Meet the Young Gun

Stepping into the CEO position with DME Studios’ Ben Dyon

Not many 14-year-old kids have jobs, let alone their own business. But Ben Dyon’s entrepreneurial drive flourished early, and it’s pushing his latest foray with DME Studios to impressive places. With Present4, the company has amplified the presentation power of companies, bringing a full suite of multimedia wizardry to bear for its clients. PHOTO: Mike Lopez

Having started his own company at 14 years old, it’s no surprise Ben Dyon’s entrepreneurial drive caught the eye of Mike Panaggio, chairman of DME Holdings, a holding company that owns a series of direct-marketing and digital-media companies in Daytona, Florida. “It was one of those situations where we just clicked,” Dyon says. “I met Mike Panaggio while studying in an entrepreneurship program at Stetson University. Mike, my mentor, told me, ‘Ben, the day you graduate, I want you to come and work for me.’” Here, Dyon shares how his industrious spirit knows no bounds as DME Studios’ current CEO.

Stepping into the CEO position of DME Studios right after college graduation wasn’t such a stretch for me. By age 14, I had started my first company, Dyon Sound Co., a small, car-stereo installation and sales company providing car audio components for kids in my high school. I attempted to install stereo systems myself, but after eight hours of blaring car alarms, I decided my skills were best used elsewhere. I paid fellow students in the high school auto shop to do the installations and dedicated myself to marketing my business. After all, marketing is in my blood—my father is a former president of the Direct Marketing Association (DMA), and I grew up frequenting the exhibit halls at DMA conferences. In college, I was one of those strange kids who knew exactly what he wanted to do—I just wasn’t sure what industry I was going to do it in.

I joined DME in May 2007, learning the ropes from Mike, but was given complete autonomy. My company, DME Studios—one of 12 companies in the DME family—was launched the following summer as a video-production company providing HD video content for TV and Internet. YouTube was getting big around this time, so there was an immediate demand for engaging video content on the web. I thought it was going to be an enormous business to get into, and we did have some instant success that helped us to build a reputation, especially in the direct-marketing industry. DME Studios carved out a unique niche creating personalized video microsites, providing the ultimate product placement—the viewer’s name, photos, and other personal information dynamically placed within video. But when flip cams and SLR cameras were introduced and people began to shoot their own HD videos—when the economy started to plunge and Steve Jobs declared war on Flash (one of the necessary components for our personalized video solutions)—we realized it was time to reinvent our business model and focus on developing a game changer.

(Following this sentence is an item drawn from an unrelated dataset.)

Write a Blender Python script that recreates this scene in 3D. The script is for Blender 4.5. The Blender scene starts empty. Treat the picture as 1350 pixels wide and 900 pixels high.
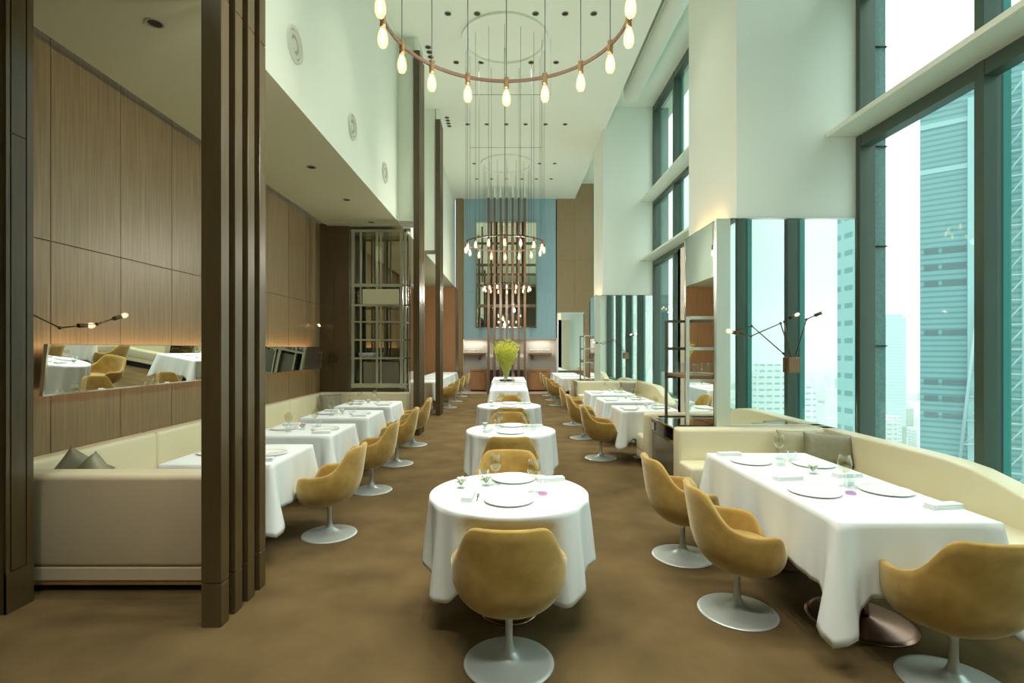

Seeking advice, I shared my concerns with Mike. He said, “Ben, you know what everyone needs? Presentations. Not Powerpoint or PDFs, but something unique that hones in on what differentiates them from their competition.” The wheels started turning, and, several months later, Present4 was born. The idea behind Present4 is to cut through the clutter and quickly introduce a business and explain who they are, what they do, why they do it better than the competition, and how to engage them. It was also developed to accompany a sales presentation as the digital leave behind, accessible by any decision maker and viewable on mobile devices. The output of the Present4 program is a two minute or less multimedia presentation that combines professional voice-over, 3-D modeling, motion graphics, and sound design.

As Present4 is a lead-generation system, we use e-mail, direct mail, social media, and even outbound calls to drive someone to a landing page to view the multimedia presentation, and we can track responses at every step. This way, we become part of the client’s team. We are so confident that this business model will be successful that we’ve completely undervalued the program, because we aren’t looking to make money off the multimedia. Our clients are coming from every industry under the sun—from a local home-improvement store to the Orlando Magic to Office Depot. If you’re a video production company, you get pigeonholed into that, so now we—with a staff of 10 and a freelance network of 45—focus on being creative geniuses.

Our company is like a jet ski more than a cruise ship—we can rapidly change direction to stay ahead of the curve. Right now, we are working on a new division focused on the home-improvement industry—an industry where a lot of our communications are applicable. As new technology evolves, we will continue to adapt and innovate.